◆ **GOAL**: Locate all lines in the data below that hold "scene" and show them.

◆ **MATERIAL PROVIDED**:
──────
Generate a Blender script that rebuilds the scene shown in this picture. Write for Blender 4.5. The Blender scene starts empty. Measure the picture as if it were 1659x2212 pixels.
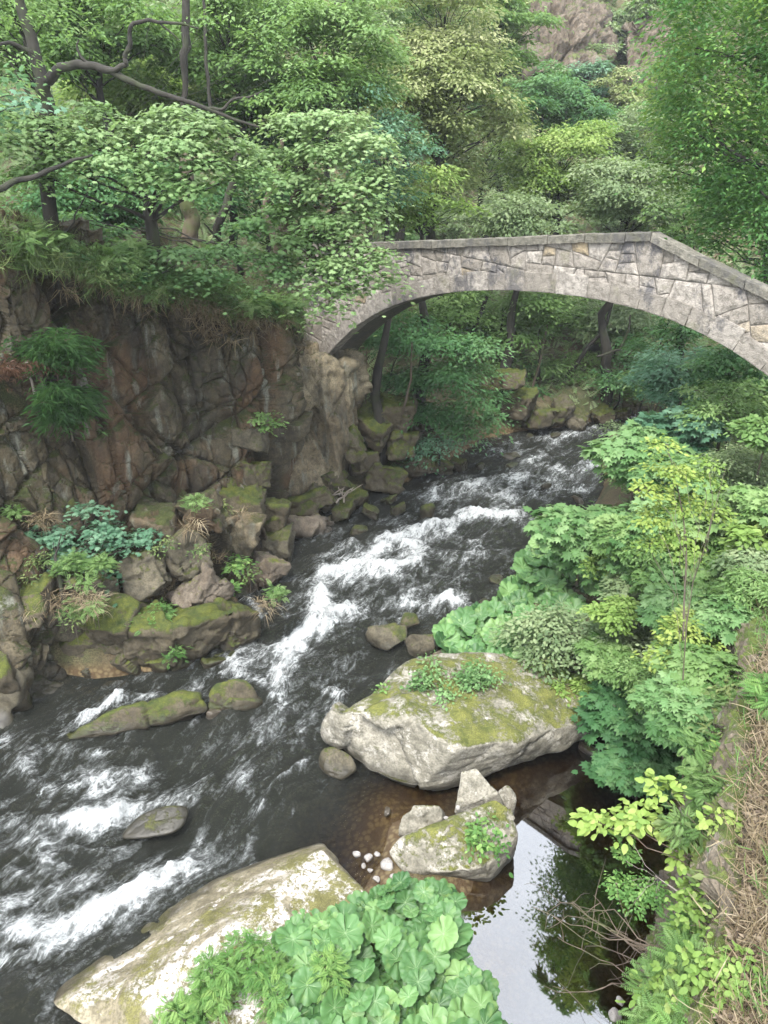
import bpy, bmesh, math, random
import numpy as np
from mathutils import Vector

SC = bpy.context.scene
# ------------------------------------------------------------------ camera, sky, sun, exposure
CAM_H, PITCH, FOC = 8.0, math.radians(24), 1637.0     # focal length in units of a 1659 x 2212 frame
cd = bpy.data.cameras.new('camera'); cam = bpy.data.objects.new('camera', cd); SC.collection.objects.link(cam)
cam.location = (0, 0, CAM_H); cam.rotation_euler = (math.radians(90) - PITCH, 0, 0)
cd.sensor_fit = 'VERTICAL'; cd.sensor_height = 24.0; cd.lens = 24.0 * FOC / 2212.0
cd.clip_start = 0.05; cd.clip_end = 600
SC.camera = cam
SUN_EL, SUN_AZ = math.radians(58), math.radians(200)   # azimuth the light comes from, clockwise from +Y
W = bpy.data.worlds.new('World'); SC.world = W; W.use_nodes = True
nt = W.node_tree; nt.nodes.clear()
def wn(t, **k):
    n = nt.nodes.new(t)
    for a, v in k.items(): setattr(n, a, v)
    return n
sky = wn('ShaderNodeTexSky', sky_type='NISHITA', sun_disc=False, sun_elevation=SUN_EL, sun_rotation=SUN_AZ)
sky.air_density = 1.0; sky.dust_density = 3.0
hs = wn('ShaderNodeHueSaturation'); hs.inputs['Saturation'].default_value = 0.42
nt.links.new(sky.outputs[0], hs.inputs['Color'])
tc = wn('ShaderNodeTexCoord'); cn = wn('ShaderNodeTexNoise')
cn.inputs['Scale'].default_value = 2.2; cn.inputs['Detail'].default_value = 6; cn.inputs['Roughness'].default_value = .55
nt.links.new(tc.outputs['Generated'], cn.inputs['Vector'])
cr = wn('ShaderNodeValToRGB'); cr.color_ramp.elements[0].position = .35; cr.color_ramp.elements[1].position = .68
cr.color_ramp.elements[0].color = (.35, .35, .35, 1); cr.color_ramp.elements[1].color = (.95, .95, .95, 1)
nt.links.new(cn.outputs[0], cr.inputs[0])
mx = wn('ShaderNodeMixRGB'); mx.inputs[2].default_value = (6.6, 7.0, 7.6, 1)
nt.links.new(cr.outputs[0], mx.inputs[0]); nt.links.new(hs.outputs[0], mx.inputs[1])
bg = wn('ShaderNodeBackground'); bg.inputs[1].default_value = 0.15
wo = wn('ShaderNodeOutputWorld'); nt.links.new(mx.outputs[0], bg.inputs[0]); nt.links.new(bg.outputs[0], wo.inputs[0])
sl = bpy.data.lights.new('sun', 'SUN'); sl.energy = 1.5; sl.angle = math.radians(14); sl.color = (1, .96, .9)
so = bpy.data.objects.new('sun', sl); SC.collection.objects.link(so)
sd = Vector((math.sin(SUN_AZ) * math.cos(SUN_EL), math.cos(SUN_AZ) * math.cos(SUN_EL), math.sin(SUN_EL)))
so.rotation_euler = (-sd).to_track_quat('-Z', 'Y').to_euler(); so.location = (0, 0, 40)
SC.view_settings.view_transform = 'Standard'; SC.view_settings.look = 'None'
SC.view_settings.gamma = 1; SC.view_settings.exposure = 2.4
SC.cycles.max_bounces = 8; SC.cycles.diffuse_bounces = 6; SC.cycles.glossy_bounces = 3
SC.cycles.transmission_bounces = 4; SC.cycles.transparent_max_bounces = 8
SC.cycles.use_denoising = True
SC.cycles.caustics_reflective = False; SC.cycles.caustics_refractive = False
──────
◆ **EXERCISE RESULT**:
Generate a Blender script that rebuilds the scene shown in this picture. Write for Blender 4.5. The Blender scene starts empty. Measure the picture as if it were 1659x2212 pixels.
SC = bpy.context.scene